_GIVEN REQUEST_
Find each line with the word "this" and copy it.

-=-=-=-=-

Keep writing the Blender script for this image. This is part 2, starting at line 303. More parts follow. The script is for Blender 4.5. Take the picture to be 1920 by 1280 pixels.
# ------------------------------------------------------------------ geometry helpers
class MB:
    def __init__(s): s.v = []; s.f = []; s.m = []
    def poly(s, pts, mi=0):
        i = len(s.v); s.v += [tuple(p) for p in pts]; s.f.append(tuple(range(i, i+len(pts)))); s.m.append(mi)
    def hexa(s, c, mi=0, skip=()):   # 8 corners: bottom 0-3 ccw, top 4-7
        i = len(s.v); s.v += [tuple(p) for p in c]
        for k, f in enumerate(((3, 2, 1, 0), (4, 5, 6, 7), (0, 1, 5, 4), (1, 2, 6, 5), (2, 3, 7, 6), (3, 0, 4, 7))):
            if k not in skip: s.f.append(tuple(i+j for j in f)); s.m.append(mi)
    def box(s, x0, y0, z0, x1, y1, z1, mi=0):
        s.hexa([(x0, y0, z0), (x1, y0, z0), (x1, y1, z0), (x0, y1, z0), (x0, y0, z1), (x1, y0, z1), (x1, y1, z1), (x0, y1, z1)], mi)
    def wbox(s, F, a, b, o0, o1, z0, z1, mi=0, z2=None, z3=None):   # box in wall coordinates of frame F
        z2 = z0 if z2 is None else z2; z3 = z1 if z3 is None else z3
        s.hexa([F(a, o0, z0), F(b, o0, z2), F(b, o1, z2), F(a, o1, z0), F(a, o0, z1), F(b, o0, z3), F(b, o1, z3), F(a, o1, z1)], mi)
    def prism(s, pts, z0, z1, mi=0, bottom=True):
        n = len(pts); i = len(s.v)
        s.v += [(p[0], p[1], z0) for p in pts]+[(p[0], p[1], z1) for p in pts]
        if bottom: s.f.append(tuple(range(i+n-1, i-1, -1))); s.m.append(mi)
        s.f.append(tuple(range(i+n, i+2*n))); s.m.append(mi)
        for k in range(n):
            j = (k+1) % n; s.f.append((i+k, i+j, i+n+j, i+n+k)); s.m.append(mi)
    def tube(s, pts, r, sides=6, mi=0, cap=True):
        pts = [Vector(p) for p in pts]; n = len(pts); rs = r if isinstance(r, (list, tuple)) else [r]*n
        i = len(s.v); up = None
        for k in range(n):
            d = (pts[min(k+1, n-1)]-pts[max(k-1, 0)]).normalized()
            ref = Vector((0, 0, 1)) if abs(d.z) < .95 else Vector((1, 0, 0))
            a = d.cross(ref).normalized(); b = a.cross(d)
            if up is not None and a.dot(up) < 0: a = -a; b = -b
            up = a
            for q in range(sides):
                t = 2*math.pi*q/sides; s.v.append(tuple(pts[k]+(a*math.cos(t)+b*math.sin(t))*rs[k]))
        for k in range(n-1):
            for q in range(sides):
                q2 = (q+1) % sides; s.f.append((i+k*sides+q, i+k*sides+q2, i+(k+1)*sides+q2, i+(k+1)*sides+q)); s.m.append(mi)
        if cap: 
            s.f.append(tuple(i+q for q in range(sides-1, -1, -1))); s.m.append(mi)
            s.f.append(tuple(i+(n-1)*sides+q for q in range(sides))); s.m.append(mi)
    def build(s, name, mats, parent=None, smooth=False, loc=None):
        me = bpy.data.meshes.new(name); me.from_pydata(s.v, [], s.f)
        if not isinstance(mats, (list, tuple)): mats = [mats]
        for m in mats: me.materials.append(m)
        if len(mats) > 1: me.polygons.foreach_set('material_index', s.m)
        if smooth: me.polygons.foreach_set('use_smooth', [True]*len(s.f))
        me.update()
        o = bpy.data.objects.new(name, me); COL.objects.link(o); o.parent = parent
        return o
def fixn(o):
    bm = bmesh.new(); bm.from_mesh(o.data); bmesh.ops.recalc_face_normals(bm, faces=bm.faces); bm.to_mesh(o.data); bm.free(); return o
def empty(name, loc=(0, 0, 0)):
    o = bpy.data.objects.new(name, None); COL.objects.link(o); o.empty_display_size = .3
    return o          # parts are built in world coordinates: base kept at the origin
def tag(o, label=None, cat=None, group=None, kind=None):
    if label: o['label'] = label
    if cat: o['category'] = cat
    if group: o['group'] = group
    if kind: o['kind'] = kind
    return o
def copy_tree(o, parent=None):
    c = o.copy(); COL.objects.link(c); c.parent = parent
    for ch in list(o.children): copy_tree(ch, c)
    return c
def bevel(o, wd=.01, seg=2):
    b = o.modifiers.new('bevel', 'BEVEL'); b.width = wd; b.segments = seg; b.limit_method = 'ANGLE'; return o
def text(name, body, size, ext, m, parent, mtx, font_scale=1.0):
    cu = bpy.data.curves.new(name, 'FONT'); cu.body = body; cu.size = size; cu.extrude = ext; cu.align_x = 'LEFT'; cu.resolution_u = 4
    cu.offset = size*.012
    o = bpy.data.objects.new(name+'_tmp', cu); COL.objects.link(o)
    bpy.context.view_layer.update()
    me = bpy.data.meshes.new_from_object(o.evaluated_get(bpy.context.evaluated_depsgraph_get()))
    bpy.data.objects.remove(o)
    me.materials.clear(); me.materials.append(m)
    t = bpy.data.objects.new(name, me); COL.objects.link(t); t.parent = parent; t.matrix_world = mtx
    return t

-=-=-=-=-

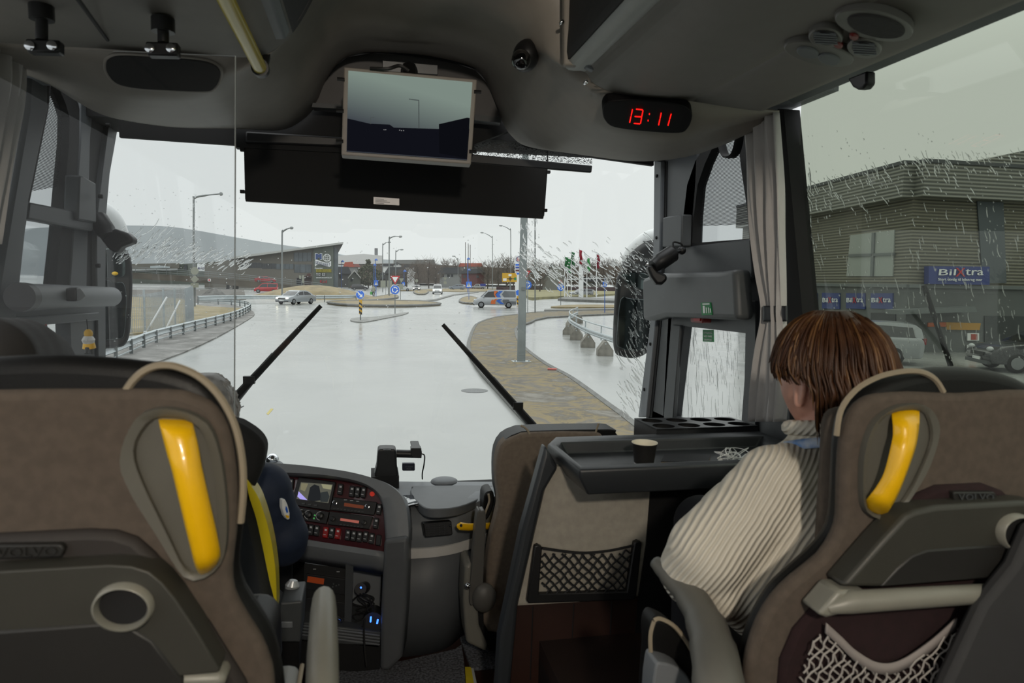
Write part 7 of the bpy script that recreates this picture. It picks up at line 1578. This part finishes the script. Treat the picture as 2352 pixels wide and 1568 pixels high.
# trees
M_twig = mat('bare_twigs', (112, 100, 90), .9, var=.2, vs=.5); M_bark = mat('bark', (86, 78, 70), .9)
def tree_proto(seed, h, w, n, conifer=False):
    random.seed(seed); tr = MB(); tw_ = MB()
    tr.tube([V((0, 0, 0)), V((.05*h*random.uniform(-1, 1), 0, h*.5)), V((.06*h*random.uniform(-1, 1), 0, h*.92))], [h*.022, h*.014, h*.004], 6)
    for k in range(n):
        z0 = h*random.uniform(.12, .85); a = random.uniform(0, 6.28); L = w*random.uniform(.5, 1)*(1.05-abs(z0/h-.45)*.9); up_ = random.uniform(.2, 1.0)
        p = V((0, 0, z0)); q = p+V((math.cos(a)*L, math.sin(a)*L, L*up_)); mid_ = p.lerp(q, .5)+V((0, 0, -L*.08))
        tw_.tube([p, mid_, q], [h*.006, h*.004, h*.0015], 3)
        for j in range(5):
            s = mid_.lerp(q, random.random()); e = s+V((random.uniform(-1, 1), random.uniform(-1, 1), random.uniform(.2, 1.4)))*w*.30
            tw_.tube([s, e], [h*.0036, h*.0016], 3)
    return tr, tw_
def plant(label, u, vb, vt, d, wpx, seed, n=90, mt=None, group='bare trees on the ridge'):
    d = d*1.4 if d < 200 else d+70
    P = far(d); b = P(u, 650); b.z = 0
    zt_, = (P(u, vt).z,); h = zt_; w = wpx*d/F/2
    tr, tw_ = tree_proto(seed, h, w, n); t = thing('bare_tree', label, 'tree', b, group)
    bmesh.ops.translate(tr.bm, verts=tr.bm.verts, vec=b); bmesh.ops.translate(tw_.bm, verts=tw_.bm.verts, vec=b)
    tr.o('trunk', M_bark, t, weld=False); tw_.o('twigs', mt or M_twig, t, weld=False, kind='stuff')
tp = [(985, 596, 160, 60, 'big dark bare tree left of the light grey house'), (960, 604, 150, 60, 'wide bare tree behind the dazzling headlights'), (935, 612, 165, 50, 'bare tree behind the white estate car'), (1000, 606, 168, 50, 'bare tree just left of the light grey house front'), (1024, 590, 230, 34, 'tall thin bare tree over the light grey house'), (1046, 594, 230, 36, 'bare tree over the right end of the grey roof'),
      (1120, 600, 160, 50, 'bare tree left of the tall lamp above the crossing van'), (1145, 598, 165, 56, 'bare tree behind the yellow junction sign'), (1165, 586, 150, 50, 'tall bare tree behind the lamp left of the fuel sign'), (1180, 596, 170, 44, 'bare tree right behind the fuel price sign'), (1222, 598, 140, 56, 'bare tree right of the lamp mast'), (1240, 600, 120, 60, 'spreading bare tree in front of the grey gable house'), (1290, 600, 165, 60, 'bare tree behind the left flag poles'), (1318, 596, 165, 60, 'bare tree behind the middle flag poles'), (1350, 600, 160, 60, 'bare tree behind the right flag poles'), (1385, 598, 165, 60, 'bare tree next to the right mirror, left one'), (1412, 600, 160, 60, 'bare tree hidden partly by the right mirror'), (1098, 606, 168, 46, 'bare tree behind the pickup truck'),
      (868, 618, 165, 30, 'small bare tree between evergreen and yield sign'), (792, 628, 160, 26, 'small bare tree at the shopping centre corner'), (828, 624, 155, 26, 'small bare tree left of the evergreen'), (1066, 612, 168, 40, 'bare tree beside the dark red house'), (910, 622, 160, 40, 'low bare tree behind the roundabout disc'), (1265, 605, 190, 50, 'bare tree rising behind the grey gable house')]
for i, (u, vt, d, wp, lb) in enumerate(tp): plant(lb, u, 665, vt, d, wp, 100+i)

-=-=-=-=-

_FINISHED EXERCISE_
Keep writing the Blender script for this image. This is part 2, starting at line 303. More parts follow. The script is for Blender 4.5. Take the picture to be 1920 by 1280 pixels.
Write part 7 of the bpy script that recreates this picture. It picks up at line 1578. This part finishes the script. Treat the picture as 2352 pixels wide and 1568 pixels high.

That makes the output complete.